> [What the exercise asks]: Reproduce verbatim the lines up to and including the one with "sc.camera = cam", starting from the first.

> [Dataset content]:
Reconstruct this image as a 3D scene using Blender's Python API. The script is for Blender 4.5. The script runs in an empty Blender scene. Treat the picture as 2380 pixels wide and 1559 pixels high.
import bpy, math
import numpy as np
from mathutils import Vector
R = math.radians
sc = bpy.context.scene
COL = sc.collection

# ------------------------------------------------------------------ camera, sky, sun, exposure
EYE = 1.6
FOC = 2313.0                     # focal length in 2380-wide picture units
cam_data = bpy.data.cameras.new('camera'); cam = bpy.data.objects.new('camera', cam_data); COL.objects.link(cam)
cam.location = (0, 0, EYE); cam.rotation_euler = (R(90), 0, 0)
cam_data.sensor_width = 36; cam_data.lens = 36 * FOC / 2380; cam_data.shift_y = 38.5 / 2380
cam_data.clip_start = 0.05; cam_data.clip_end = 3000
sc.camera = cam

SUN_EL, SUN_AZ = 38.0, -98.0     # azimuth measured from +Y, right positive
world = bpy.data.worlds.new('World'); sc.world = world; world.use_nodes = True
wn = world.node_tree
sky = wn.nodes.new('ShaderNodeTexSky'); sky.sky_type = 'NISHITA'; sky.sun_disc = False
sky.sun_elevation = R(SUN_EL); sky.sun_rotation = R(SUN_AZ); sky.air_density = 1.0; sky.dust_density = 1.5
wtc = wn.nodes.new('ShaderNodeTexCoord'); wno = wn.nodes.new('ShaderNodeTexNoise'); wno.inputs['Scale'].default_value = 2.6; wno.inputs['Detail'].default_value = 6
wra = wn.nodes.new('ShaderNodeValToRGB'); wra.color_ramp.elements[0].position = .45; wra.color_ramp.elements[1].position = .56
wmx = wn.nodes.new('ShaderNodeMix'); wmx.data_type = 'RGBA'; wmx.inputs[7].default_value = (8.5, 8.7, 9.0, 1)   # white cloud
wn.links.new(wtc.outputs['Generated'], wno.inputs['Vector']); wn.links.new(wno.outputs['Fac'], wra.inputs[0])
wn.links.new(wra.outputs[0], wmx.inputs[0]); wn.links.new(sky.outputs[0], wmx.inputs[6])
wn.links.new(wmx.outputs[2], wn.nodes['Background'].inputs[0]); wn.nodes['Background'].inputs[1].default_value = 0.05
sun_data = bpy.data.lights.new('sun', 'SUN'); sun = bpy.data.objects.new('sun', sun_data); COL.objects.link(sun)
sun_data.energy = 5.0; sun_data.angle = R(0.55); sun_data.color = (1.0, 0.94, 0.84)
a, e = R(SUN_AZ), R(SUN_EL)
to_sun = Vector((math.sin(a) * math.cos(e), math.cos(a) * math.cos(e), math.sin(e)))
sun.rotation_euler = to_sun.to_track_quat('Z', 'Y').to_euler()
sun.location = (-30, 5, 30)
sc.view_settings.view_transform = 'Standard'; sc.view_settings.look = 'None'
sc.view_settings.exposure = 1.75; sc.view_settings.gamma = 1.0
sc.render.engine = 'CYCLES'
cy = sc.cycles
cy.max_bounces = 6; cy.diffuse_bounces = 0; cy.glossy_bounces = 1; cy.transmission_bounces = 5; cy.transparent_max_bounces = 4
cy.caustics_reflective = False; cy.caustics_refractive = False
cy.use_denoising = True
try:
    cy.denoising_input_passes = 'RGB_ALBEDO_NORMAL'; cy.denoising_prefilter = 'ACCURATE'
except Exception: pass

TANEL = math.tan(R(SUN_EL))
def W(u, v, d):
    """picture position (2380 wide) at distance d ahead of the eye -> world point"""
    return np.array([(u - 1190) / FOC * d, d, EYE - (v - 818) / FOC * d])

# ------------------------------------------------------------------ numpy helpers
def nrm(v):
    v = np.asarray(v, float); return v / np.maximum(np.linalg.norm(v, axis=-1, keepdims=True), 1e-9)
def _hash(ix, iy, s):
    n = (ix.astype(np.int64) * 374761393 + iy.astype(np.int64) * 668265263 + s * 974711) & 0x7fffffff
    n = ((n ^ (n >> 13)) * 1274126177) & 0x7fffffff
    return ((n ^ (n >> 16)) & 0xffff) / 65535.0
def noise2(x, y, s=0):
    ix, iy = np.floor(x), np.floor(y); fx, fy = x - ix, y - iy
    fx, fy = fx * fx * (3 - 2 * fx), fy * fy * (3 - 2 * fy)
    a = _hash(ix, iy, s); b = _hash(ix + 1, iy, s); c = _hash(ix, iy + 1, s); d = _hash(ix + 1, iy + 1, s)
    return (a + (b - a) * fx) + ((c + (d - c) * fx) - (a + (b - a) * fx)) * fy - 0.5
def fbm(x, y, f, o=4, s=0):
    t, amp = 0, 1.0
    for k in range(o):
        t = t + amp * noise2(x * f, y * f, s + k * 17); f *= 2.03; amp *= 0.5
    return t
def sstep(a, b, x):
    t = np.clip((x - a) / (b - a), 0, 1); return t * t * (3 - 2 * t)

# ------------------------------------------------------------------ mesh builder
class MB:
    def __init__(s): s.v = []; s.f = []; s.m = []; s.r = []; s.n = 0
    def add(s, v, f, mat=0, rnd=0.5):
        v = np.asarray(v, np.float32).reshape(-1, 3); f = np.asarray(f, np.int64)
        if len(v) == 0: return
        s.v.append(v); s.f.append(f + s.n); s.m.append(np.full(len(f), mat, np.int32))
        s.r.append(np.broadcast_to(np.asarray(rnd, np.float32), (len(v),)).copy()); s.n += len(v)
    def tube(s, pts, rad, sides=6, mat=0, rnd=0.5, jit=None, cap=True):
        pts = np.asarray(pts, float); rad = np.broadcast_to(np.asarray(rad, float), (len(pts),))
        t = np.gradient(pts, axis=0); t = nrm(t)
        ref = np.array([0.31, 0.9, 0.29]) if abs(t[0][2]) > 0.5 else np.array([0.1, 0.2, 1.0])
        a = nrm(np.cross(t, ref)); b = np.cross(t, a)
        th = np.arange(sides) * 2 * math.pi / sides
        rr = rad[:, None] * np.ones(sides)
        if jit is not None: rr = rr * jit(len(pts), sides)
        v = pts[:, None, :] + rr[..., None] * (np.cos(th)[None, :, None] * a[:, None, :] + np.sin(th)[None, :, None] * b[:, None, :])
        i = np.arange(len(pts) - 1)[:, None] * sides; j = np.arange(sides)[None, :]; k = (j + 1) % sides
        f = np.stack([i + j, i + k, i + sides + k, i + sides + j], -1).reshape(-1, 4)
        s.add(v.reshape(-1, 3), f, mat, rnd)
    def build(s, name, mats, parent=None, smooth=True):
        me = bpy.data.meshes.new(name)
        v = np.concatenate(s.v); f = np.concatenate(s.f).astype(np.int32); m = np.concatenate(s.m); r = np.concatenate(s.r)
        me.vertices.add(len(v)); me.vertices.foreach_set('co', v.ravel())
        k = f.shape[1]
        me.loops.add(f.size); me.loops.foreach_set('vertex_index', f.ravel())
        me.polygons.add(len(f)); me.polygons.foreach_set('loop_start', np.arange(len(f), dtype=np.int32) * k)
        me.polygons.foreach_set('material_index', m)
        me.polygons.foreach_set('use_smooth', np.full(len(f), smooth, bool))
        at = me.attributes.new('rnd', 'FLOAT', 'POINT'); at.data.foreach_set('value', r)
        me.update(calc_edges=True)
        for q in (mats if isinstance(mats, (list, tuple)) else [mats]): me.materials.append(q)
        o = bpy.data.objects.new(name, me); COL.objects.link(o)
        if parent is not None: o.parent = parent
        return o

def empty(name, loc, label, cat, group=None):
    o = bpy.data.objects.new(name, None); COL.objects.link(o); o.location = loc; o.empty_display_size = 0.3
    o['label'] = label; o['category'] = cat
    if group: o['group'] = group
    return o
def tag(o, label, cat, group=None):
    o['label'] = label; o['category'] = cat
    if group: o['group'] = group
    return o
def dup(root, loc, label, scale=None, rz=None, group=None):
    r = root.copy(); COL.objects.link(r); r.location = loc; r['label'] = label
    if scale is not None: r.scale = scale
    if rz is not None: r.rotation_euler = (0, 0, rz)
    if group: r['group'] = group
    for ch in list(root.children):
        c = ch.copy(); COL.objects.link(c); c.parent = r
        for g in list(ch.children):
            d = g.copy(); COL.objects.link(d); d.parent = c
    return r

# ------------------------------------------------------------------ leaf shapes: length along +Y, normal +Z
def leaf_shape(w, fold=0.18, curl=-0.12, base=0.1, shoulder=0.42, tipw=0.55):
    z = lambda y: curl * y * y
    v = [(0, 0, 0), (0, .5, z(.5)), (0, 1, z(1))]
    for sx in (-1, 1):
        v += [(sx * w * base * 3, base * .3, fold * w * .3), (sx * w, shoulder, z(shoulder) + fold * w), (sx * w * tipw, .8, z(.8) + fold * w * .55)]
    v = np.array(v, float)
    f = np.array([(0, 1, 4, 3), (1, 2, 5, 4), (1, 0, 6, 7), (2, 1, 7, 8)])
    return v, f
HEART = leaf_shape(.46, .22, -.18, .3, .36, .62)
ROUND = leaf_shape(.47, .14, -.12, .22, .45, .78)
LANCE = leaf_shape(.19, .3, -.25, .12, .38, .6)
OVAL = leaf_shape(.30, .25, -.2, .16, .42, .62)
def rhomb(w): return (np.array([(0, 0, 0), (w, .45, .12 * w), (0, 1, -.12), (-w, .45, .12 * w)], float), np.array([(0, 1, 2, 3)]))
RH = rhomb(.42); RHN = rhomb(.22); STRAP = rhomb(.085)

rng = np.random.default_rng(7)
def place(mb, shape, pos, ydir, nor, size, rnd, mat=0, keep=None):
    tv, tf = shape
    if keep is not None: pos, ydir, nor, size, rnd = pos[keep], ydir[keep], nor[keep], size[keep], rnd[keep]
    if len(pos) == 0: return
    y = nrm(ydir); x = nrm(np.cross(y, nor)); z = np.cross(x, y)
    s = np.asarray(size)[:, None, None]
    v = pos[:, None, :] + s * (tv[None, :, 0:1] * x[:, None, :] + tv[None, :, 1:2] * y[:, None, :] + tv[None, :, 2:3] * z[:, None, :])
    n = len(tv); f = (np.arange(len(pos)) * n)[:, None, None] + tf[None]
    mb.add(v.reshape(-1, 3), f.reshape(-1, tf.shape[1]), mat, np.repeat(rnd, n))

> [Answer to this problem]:
Reconstruct this image as a 3D scene using Blender's Python API. The script is for Blender 4.5. The script runs in an empty Blender scene. Treat the picture as 2380 pixels wide and 1559 pixels high.
import bpy, math
import numpy as np
from mathutils import Vector
R = math.radians
sc = bpy.context.scene
COL = sc.collection

# ------------------------------------------------------------------ camera, sky, sun, exposure
EYE = 1.6
FOC = 2313.0                     # focal length in 2380-wide picture units
cam_data = bpy.data.cameras.new('camera'); cam = bpy.data.objects.new('camera', cam_data); COL.objects.link(cam)
cam.location = (0, 0, EYE); cam.rotation_euler = (R(90), 0, 0)
cam_data.sensor_width = 36; cam_data.lens = 36 * FOC / 2380; cam_data.shift_y = 38.5 / 2380
cam_data.clip_start = 0.05; cam_data.clip_end = 3000
sc.camera = cam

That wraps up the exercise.